* start DATA LINES *

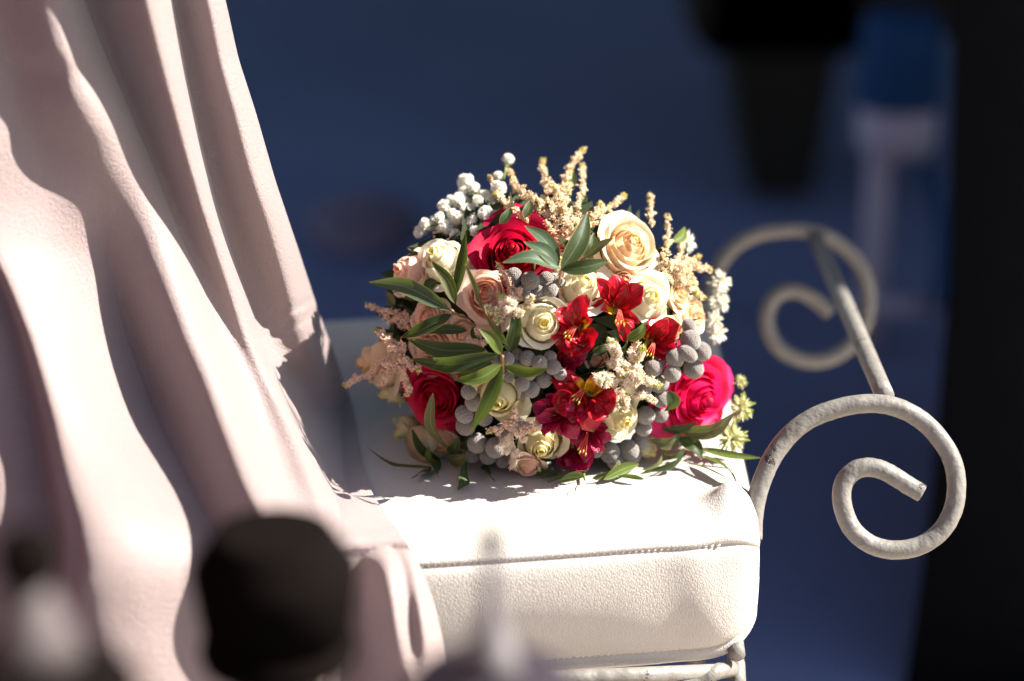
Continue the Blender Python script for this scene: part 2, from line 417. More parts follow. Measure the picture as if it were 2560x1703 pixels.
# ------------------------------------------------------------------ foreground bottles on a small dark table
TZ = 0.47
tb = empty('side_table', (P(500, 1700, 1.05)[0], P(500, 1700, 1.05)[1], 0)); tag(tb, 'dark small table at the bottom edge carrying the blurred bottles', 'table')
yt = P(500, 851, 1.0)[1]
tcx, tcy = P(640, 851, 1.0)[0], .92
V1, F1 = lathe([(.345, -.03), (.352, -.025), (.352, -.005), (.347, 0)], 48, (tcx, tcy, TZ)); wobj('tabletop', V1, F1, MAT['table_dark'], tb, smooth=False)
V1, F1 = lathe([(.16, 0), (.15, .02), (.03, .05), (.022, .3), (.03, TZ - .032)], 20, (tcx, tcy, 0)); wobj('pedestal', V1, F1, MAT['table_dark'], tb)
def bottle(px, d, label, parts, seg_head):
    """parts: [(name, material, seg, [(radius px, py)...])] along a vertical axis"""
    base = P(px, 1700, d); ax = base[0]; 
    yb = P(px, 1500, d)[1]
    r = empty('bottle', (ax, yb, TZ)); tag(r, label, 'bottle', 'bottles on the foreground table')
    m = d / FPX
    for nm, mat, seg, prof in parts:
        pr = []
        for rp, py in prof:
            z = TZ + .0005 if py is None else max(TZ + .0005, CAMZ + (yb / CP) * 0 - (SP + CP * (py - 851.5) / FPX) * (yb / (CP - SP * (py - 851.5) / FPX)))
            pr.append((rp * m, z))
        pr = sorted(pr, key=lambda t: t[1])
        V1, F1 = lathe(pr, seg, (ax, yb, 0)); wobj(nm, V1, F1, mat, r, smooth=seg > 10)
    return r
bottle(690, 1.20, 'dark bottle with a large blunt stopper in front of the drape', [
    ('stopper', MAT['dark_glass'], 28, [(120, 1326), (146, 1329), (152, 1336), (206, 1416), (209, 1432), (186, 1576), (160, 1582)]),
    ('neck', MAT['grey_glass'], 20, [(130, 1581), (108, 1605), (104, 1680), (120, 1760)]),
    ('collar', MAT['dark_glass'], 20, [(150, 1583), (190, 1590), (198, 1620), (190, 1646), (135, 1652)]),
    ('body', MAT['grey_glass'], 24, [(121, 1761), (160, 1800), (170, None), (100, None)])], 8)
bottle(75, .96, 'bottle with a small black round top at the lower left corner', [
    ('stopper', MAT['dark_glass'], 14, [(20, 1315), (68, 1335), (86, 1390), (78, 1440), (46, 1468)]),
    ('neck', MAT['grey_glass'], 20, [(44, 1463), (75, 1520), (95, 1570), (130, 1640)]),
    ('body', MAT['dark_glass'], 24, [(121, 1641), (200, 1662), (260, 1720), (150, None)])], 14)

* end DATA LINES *

**EXERCISE AIM**
Which lines contain the word "parts"? Copy each one.

**TASK SOLUTION**
Continue the Blender Python script for this scene: part 2, from line 417. More parts follow. Measure the picture as if it were 2560x1703 pixels.
def bottle(px, d, label, parts, seg_head):
    """parts: [(name, material, seg, [(radius px, py)...])] along a vertical axis"""
    for nm, mat, seg, prof in parts:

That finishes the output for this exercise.